# Source material
──────────

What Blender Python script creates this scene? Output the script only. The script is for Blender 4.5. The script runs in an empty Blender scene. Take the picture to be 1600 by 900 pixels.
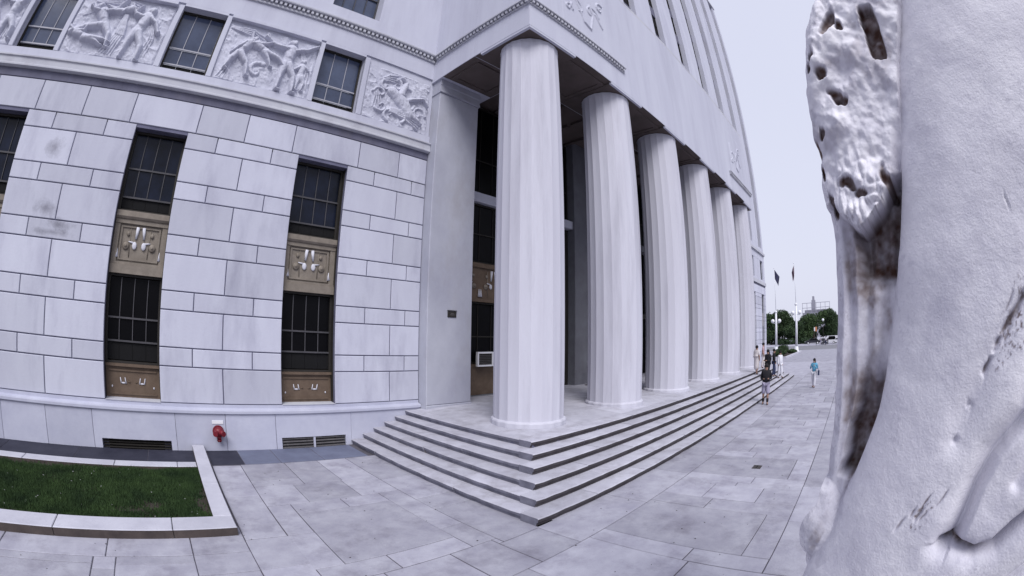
import bpy, bmesh, math, random
import numpy as np
from mathutils import Vector, Matrix
random.seed(7); np.random.seed(7)
S = bpy.context.scene
COL = S.collection
R = math.radians

# ------------------------------------------------------------------ camera
cd = bpy.data.cameras.new('camera')
cd.type = 'PANO'
cd.panorama_type = 'FISHEYE_LENS_POLYNOMIAL'
cd.sensor_width = 36.0
cd.sensor_fit = 'HORIZONTAL'
cd.fisheye_fov = R(200)
cd.fisheye_polynomial_k0 = 0.0
cd.fisheye_polynomial_k1 = -0.0642710655548584
cd.fisheye_polynomial_k2 = 0.00030335309495923456
cd.fisheye_polynomial_k3 = -5.773875321731428e-05
cd.fisheye_polynomial_k4 = 1.7474467196860045e-06
cd.clip_start = 0.05; cd.clip_end = 3000
cam = bpy.data.objects.new('camera', cd); COL.objects.link(cam)
YAW, PITCH, ROLL, H = 0.7880750840424441, 0.11284115515827628, 0.010702434423143972, 3.158
f = Vector((math.sin(YAW)*math.cos(PITCH), math.cos(YAW)*math.cos(PITCH), math.sin(PITCH)))
r0 = Vector((math.cos(YAW), -math.sin(YAW), 0)); u0 = r0.cross(f)
rr = math.cos(ROLL)*r0 + math.sin(ROLL)*u0; uu = -math.sin(ROLL)*r0 + math.cos(ROLL)*u0
cam.matrix_world = Matrix(((rr.x, uu.x, -f.x, 0), (rr.y, uu.y, -f.y, 0), (rr.z, uu.z, -f.z, H), (0, 0, 0, 1)))
S.camera = cam
S.render.engine = 'CYCLES'
S.view_settings.view_transform = 'Standard'
S.view_settings.look = 'None'
S.view_settings.exposure = 0.93
S.view_settings.gamma = 1.0

# ------------------------------------------------------------------ sky and sun (bright overcast)
SUN_EL, SUN_AZ = R(48), R(216)          # azimuth clockwise from +Y
W = bpy.data.worlds.new('World'); S.world = W; W.use_nodes = True
nt = W.node_tree; nt.nodes.clear()
out = nt.nodes.new('ShaderNodeOutputWorld'); bg = nt.nodes.new('ShaderNodeBackground')
sky = nt.nodes.new('ShaderNodeTexSky'); sky.sky_type = 'NISHITA'; sky.sun_disc = False
sky.sun_elevation = SUN_EL; sky.sun_rotation = SUN_AZ; sky.air_density = 1.5; sky.dust_density = 4
mx = nt.nodes.new('ShaderNodeMix'); mx.data_type = 'RGBA'; mx.inputs[0].default_value = 0.93
cl = nt.nodes.new('ShaderNodeTexNoise'); cl.inputs['Scale'].default_value = 1.6; cl.inputs['Detail'].default_value = 5
cr = nt.nodes.new('ShaderNodeMix'); cr.data_type = 'RGBA'
cr.inputs[6].default_value = (3.75, 3.87, 4.75, 1); cr.inputs[7].default_value = (4.05, 4.15, 4.95, 1)
tc = nt.nodes.new('ShaderNodeTexCoord')
nt.links.new(tc.outputs['Generated'], cl.inputs['Vector'])
nt.links.new(cl.outputs['Fac'], cr.inputs[0])
nt.links.new(sky.outputs[0], mx.inputs[6]); nt.links.new(cr.outputs[2], mx.inputs[7])
nt.links.new(mx.outputs[2], bg.inputs[0]); bg.inputs[1].default_value = 0.1
nt.links.new(bg.outputs[0], out.inputs[0])
sl = bpy.data.lights.new('sun', 'SUN'); sl.energy = 1.5; sl.angle = R(30); sl.color = (1.0, 0.985, 1.0)
so = bpy.data.objects.new('sun', sl); COL.objects.link(so)
sd = Vector((math.sin(SUN_AZ)*math.cos(SUN_EL), math.cos(SUN_AZ)*math.cos(SUN_EL), math.sin(SUN_EL)))
so.rotation_euler = (-sd).to_track_quat('-Z', 'Y').to_euler(); so.location = sd*60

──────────

# To be done
Going over the lines above, work out how many include "scene", then give only that number.

# Response to this task
2